In a recent New York Times op-ed piece, Charles Murray, who not so long ago was explaining What It Means to Be a Libertarian, advocates two policies that interfere with freedom of contract in the name of a goal he admits they will not achieve. The goal: narrowing "the divergence between the professional and working classes in white America," the subject of Murray's new book Coming Apart. Toward that end, Murray recommends "four steps that might weaken the isolation of at least the children of the new upper class." Two of these steps—replacing the SAT with achievement tests and ethnic with socioeconomic affirmative action in college admission decisions—seem to rely on private action. But the other two would be implemented by force. Murray says "we should get rid of unpaid internships," requiring nonreligious organizations with more than 10 employees to pay the minimum wage for summer work. The idea is to make internships at "places like the Brookings Institution, the American Enterprise Institute (where I work) or a senator's office" more accessible to middle- or working-class kids. Murray also argues that employers should not be allowed to demand a bachelor's degree as a condition of employment:
The bachelor's degree has become a driver of class divisions at the same moment in history when it has become educationally meaningless. We don't need legislation to fix this problem, just an energetic public interest law firm that challenges the constitutionality of the degree as a job requirement. After all, the Supreme Court long ago ruled that employers could not use scores on standardized tests to choose among job applicants without demonstrating a tight link between the test and actual job requirements. It can be no more constitutional for an employer to require a piece of paper called a bachelor's degree, which doesn't even guarantee that its possessor can write a coherent paragraph.
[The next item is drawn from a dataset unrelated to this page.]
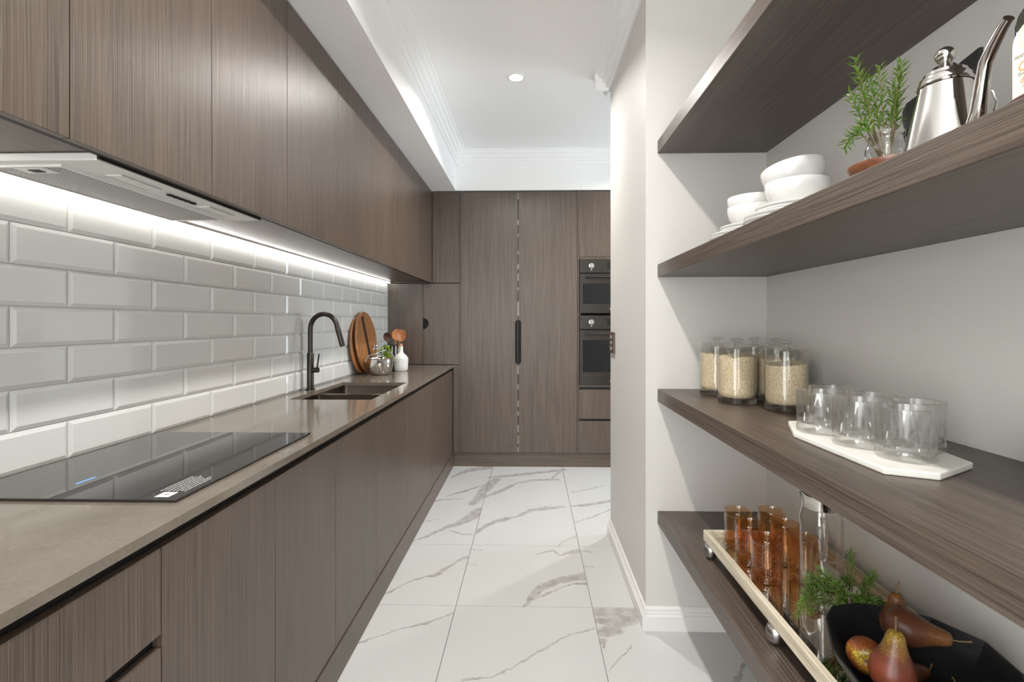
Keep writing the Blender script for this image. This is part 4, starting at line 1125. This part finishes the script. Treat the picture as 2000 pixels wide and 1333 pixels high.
# label on the face towards the aisle: u runs towards the camera, v upwards
LFX = -0.0393
def lab_prism(name, pts, mat, parent, t0, t1):
    bm = bmesh.new()
    add_prism(bm, [(-u, v) for u, v in pts], 0, LFX - t1, LFX - t0)
    return finish(name, bm, mat, parent, world=False)
arch = [(-0.0385, 0.001), (0.0385, 0.001), (0.0385, 0.060)] + [(0.0385 * math.cos(PI * k / 16), 0.060 + 0.024 * math.sin(PI * k / 16)) for k in range(1, 16)] + [(-0.0385, 0.060)]
lb = lab_prism('paper_label', arch, 'label', ob, 0.0, 0.0004)
def disc(cu, cv, r, n=28): return [(cu + r * math.cos(2 * PI * k / n), cv + r * math.sin(2 * PI * k / n)) for k in range(n)]
lab_prism('emblem_ring', disc(-0.012, 0.064, 0.0195), 'label_peach', lb, 0.0004, 0.0005)
lab_prism('emblem_field', disc(-0.012, 0.064, 0.0165), 'label', lb, 0.0005, 0.0006)
fl_ = []
for k in range(40):
    a = 2 * PI * k / 40; r = 0.0095 + 0.003 * math.cos(a * 8)
    fl_.append((-0.012 + r * math.cos(a), 0.064 + r * math.sin(a)))
lab_prism('emblem_flower', fl_, 'label_orange', lb, 0.0006, 0.0007)
lab_prism('emblem_heart', disc(-0.012, 0.064, 0.004), 'label', lb, 0.0007, 0.0008)
def lab_text(txt, u, v, size, mat):
    cu = bpy.data.curves.new('lettering', 'FONT'); cu.body = txt; cu.size = size; cu.extrude = 0.00005; cu.shear = 0.1
    tmp = bpy.data.objects.new('lettering', cu); COL.objects.link(tmp)
    dg = bpy.context.evaluated_depsgraph_get(); dg.update()
    me = bpy.data.meshes.new_from_object(tmp.evaluated_get(dg))
    bpy.data.objects.remove(tmp); bpy.data.curves.remove(cu)
    me.materials.clear()
    me.transform(Matrix(((0, 0, -1, LFX - 0.00055), (-1, 0, 0, -u), (0, 1, 0, v), (0, 0, 0, 1))))
    link('lettering', me, mat, lb)
lab_text('FRANTOIO', -0.0365, 0.0435, 0.0052, 'label_ink')
lab_text('OLIO', -0.0325, 0.0285, 0.0150, 'label_orange')
lab_text('Extra Vergine', -0.0320, 0.0240, 0.0055, 'label_ink')
lab_text("d'OLIVA", -0.0300, 0.0155, 0.0095, 'label_orange')
lab_text('100%', -0.0275, 0.0100, 0.0045, 'label_ink')

# ================================================================== mirrored tray on the lowest shelf
S4 = SH[3] + 0.0003
tx0, tx1, ty0, ty1 = 0.566, 0.905, 0.735, 1.668
tr = thing('mirrored_tray', ((tx0 + tx1) / 2, (ty0 + ty1) / 2, S4), 'long whitewashed timber tray with mirrored base and silver ball feet', 'tray')
FW = 0.015
for nm, b_ in (('long_rail', (tx0, tx0 + FW, ty0, ty1, 0.527, 0.560)), ('long_rail', (tx1 - FW, tx1, ty0, ty1, 0.527, 0.560)), ('end_rail', (tx0 + FW, tx1 - FW, ty0, ty0 + FW, 0.527, 0.560)), ('end_rail', (tx0 + FW, tx1 - FW, ty1 - FW, ty1, 0.527, 0.560))):
    box(nm, *b_, 'frame_bone', tr, 0.0015)
box('mirror_base', tx0 + FW, tx1 - FW, ty0 + FW, ty1 - FW, 0.529, 0.5385, 'mirror', tr)
bm = bmesh.new()
add_lathe(bm, [(0, 0), (0.010, 0.0), (0.018, 0.006), (0.0225, 0.017), (0.0225, 0.030), (0.018, 0.042), (0.009, 0.0475), (0, 0.0485)], 32)
for f in bm.faces: f.smooth = True
bmesh.ops.recalc_face_normals(bm, faces=bm.faces)
foot_me = bpy.data.meshes.new('ball_foot'); bm.to_mesh(foot_me); bm.free(); foot_me.materials.append(M['brushed'])
for fy_ in (1.645, 1.212, 0.765):
    for fx_ in (tx0 + 0.016, tx1 - 0.016):
        o = link('ball_foot', foot_me, None, tr)
        o.location = Vector((fx_, fy_, S4)) - origin(tr)

TZ = 0.5388
def amber_bm():
    bm = bmesh.new()
    prof = [(0, 0.004), (0.028, 0.003), (0.034, 0.0), (0.0375, 0.002), (0.0390, 0.007), (0.0380, 0.012)]
    nz = 30
    for k in range(nz + 1):
        z = 0.014 + (0.100 - 0.014) * k / nz
        prof.append((0.0390 + (0.0008 if k % 2 else -0.0002), z))
    prof += [(0.0395, 0.104), (0.0400, 0.116), (0.0393, 0.118), (0.0382, 0.116), (0.0375, 0.10), (0.0368, 0.016), (0.033, 0.011), (0, 0.010)]
    def rm(a, z, r):
        if 0.013 < z < 0.101 and r > 0.0385:
            return 1 + 0.012 * math.sin(a * 30 + (PI / 2 if int(z * 500) % 2 else 0))
        return 1.0
    add_lathe(bm, prof, 120, rm)
    return bm
a0 = finish('amber_glass', amber_bm(), 'amber', None, smooth=True, sharp=60)
for k, ((x, y), lab) in enumerate([((0.6455, 1.585), 'textured amber glass at the far left corner of the tray'), ((0.6395, 1.487), 'middle textured amber glass of the front row on the tray'), ((0.642, 1.387), 'nearest textured amber glass of the front row on the tray'),
                                   ((0.749, 1.587), 'textured amber glass at the far end of the back row'), ((0.741, 1.489), 'middle textured amber glass of the back row'), ((0.745, 1.390), 'textured amber glass of the back row, seen behind the glass jug')]):
    o = a0 if k == 0 else copy_tree(a0, None)
    o.location = (x, y, TZ); o.rotation_euler = (0, 0, 0.4 * k)
    tag(o, lab, 'glass', 'amber glasses on the mirrored tray')

jx, jy = 0.716, 1.262
jg = thing('glass_jug', (jx, jy, TZ), 'tall clear glass jug with steel lid on the mirrored tray', 'jug')
lathe('body', [(0, 0.006), (0.03, 0.004), (0.040, 0.0), (0.0465, 0.003), (0.0485, 0.010), (0.0490, 0.05), (0.0490, 0.205), (0.0480, 0.222), (0.0430, 0.240), (0.0420, 0.250), (0.0450, 0.268), (0.0465, 0.274), (0.0445, 0.274), (0.0405, 0.250), (0.0415, 0.239), (0.0462, 0.221), (0.0472, 0.205), (0.0472, 0.05), (0.0465, 0.014), (0.040, 0.010), (0, 0.010)], 'jug_glass', jg, 64)
lathe('lid', [(0, 0.244), (0.0385, 0.244), (0.0395, 0.247), (0.0395, 0.268), (0.0425, 0.2745), (0.0425, 0.279), (0.036, 0.2805), (0, 0.2805)], 'steel', jg, 48)
hd = Vector((-0.42, -0.907, 0))
def hp(o_, z): return (jx + hd.x * o_, jy + hd.y * o_, TZ + z)
tube('handle', [hp(0.0475, 0.232), hp(0.062, 0.236), hp(0.076, 0.230), hp(0.083, 0.212), hp(0.083, 0.175), hp(0.078, 0.155), hp(0.064, 0.144), hp(0.049, 0.145)], [0.006, 0.0065, 0.0068, 0.0068, 0.0068, 0.0068, 0.0068, 0.006], 'jar_base', jg, 16)

# rosemary in a low glass pot behind the bowl
hp2 = lathe('herb_pot', [(0, 0.0), (0.024, 0.0), (0.027, 0.004), (0.028, 0.05), (0.029, 0.062), (0.027, 0.063), (0.0255, 0.05), (0.024, 0.006), (0, 0.005)], 'clear', None, 40)
hp2.location = (0.735, 1.168, TZ)
tag(hp2, 'small clear glass pot with rosemary between jug and black bowl', 'pot')
rb2 = thing('rosemary_bunch', (0.735, 1.168, TZ + 0.0055), 'rosemary sprigs spilling over the rim of the black bowl', 'rosemary')
R1 = (0.735, 1.168, TZ + 0.010)
for q in range(24):
    a_ = q * 2.4
    el = rs.uniform(-0.1, 1.0)
    rad = 0.11 if math.cos(a_) < -0.3 else 0.07
    tip = (0.715 + rad * math.cos(a_) * (1.05 - 0.45 * el), 1.15 + 0.045 * math.sin(a_), 0.600 + 0.095 * el + 0.012 * rs.random())
    sprig_n, bend = 48, (0.0, 0.0, 0.075 - 0.05 * el)
    n = sprig_n
    if q % 8 == 0: tip, bend = (0.590 + 0.012 * (q // 8), 1.13 + 0.012 * (q // 8), 0.592 + 0.012 * (q // 8)), (-0.03, 0, 0.10)
    sprig(rb2, R1, tip, bend, n, rs, nl=0.020, root_skip=0.42)

# black bowl with pears
brim = [(0.602, 1.045), (0.640, 1.088), (0.700, 1.105), (0.762, 1.092), (0.822, 1.057), (0.862, 0.975), (0.846, 0.885), (0.795, 0.805), (0.705, 0.765), (0.610, 0.772), (0.553, 0.845), (0.560, 0.950)]
brim = [(x, y, 0.632 + 0.004 * math.sin(7 * x + 9 * y)) for x, y in brim]
bc = (0.705, 0.935)
fb = ring_shell('fruit_bowl', [scale_ring(brim, bc, 0.52, TZ), scale_ring(brim, bc, 0.56, TZ + 0.004), scale_ring(brim, bc, 0.80, TZ + 0.040), scale_ring(brim, bc, 0.93, TZ + 0.072), brim], [[(bc[0] + (x - bc[0]) * 0.975, bc[1] + (y - bc[1]) * 0.975, z) for x, y, z in brim], scale_ring(brim, bc, 0.90, TZ + 0.072), scale_ring(brim, bc, 0.77, TZ + 0.043), scale_ring(brim, bc, 0.50, TZ + 0.008)], 'black_ceramic')
tag(fb, 'black faceted ceramic bowl full of pears on the mirrored tray', 'bowl')

def pear(loc, rot, mat, s, label, stem_bend=0.006):
    t = thing('pear', loc, label, 'pear', 'pears in the black bowl')
    t.rotation_euler = Vector(rot).to_track_quat('Z', 'Y').to_euler()
    bm = bmesh.new()
    prof = [(0, 0.004), (0.006, 0.002), (0.014, 0.0), (0.024, 0.006), (0.032, 0.018), (0.035, 0.032), (0.033, 0.046), (0.027, 0.060), (0.0205, 0.074), (0.0165, 0.086), (0.0145, 0.096), (0.0105, 0.104), (0.004, 0.107), (0, 0.1065)]
    add_lathe(bm, [(r * s, z * s) for r, z in prof], 40, lambda a, z, r: 1 + 0.03 * math.sin(a + z * 30) + 0.015 * math.sin(3 * a))
    o = finish('flesh', bm, mat, t, world=False, smooth=True, sharp=80)
    tube('stem', [(0, 0, 0.105 * s), (0.001, 0, 0.115 * s), (stem_bend, 0.002, 0.128 * s), (stem_bend * 1.6, 0.003, 0.134 * s)], [0.0014, 0.0013, 0.0015, 0.0021], 'stem', t, 8, world=False)
    tube('calyx', [(0, 0, 0.0045 * s), (0, 0, 0.001 * s)], [0.004, 0.0025], 'stem', t, 8, world=False)
pear((0.620, 0.884, 0.604), (0.06, -0.03, 1), 'pear_red', 1.0, 'large upright red and gold pear at the front of the black bowl', -0.006)
pear((0.618, 0.945, 0.614), (0.55, 0.82, -0.18), 'pear_gold_end', 0.92, 'pear lying with its yellow blossom end facing out, left in the bowl')
pear((0.694, 1.010, 0.650), (0.82, -0.56, 0.02), 'pear_russet', 0.98, 'brown russet pear lying sideways across the others', 0.004)
pear((0.752, 1.052, 0.592), (-0.10, -0.10, 1), 'pear_russet', 0.92, 'upright brown russet pear at the back of the bowl', 0.003)
pear((0.672, 0.850, 0.588), (0.78, 0.60, 0.02), 'pear_russet', 0.95, 'dark russet pear lying low at the near right of the bowl')
pear((0.660, 0.945, 0.584), (0.92, 0.25, -0.02), 'pear_russet', 0.85, 'shadowed russet pear at the bottom of the bowl, under the others')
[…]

It's a mystery how a private employer's educational requirements can be unconstitutional. Presumably Murray is referring to Griggs v. Duke Power Co., which dealt not with the Equal Protection Clause but with Title VII of the Civil Rights Act of 1964. The former applies only to the government, while the latter bans racial discrimination in employment and authorizes class action lawsuits against alleged violators. By advocating such lawsuits against employers who hire only college graduates, Murray is recommending government intervention, via the courts, to achieve the outcome he wants. The fact that it would not involve new legislation does not make the meddling less objectionable.
Worse, Murray concedes these measures "won't really make a lot of substantive, immediate difference," which is why he did not suggest them in his book. He adds that "there may, however, be a symbolic value in these reforms." So Murray is saying two common employment practices that violate no one's rights—hiring unpaid interns and requiring job applicants to have a B.A.—should be forcibly abolished because doing so might have a symbolic effect.
Murray does reject "a compulsory civilian national service program"—not on principled grounds but because it would dragoon "young people who mostly didn't want to be there, without being able to enforce military-style discipline." He worries that it "would probably create more resentment than camaraderie." Is that really the main problem with forced labor as means of promoting social cohesion?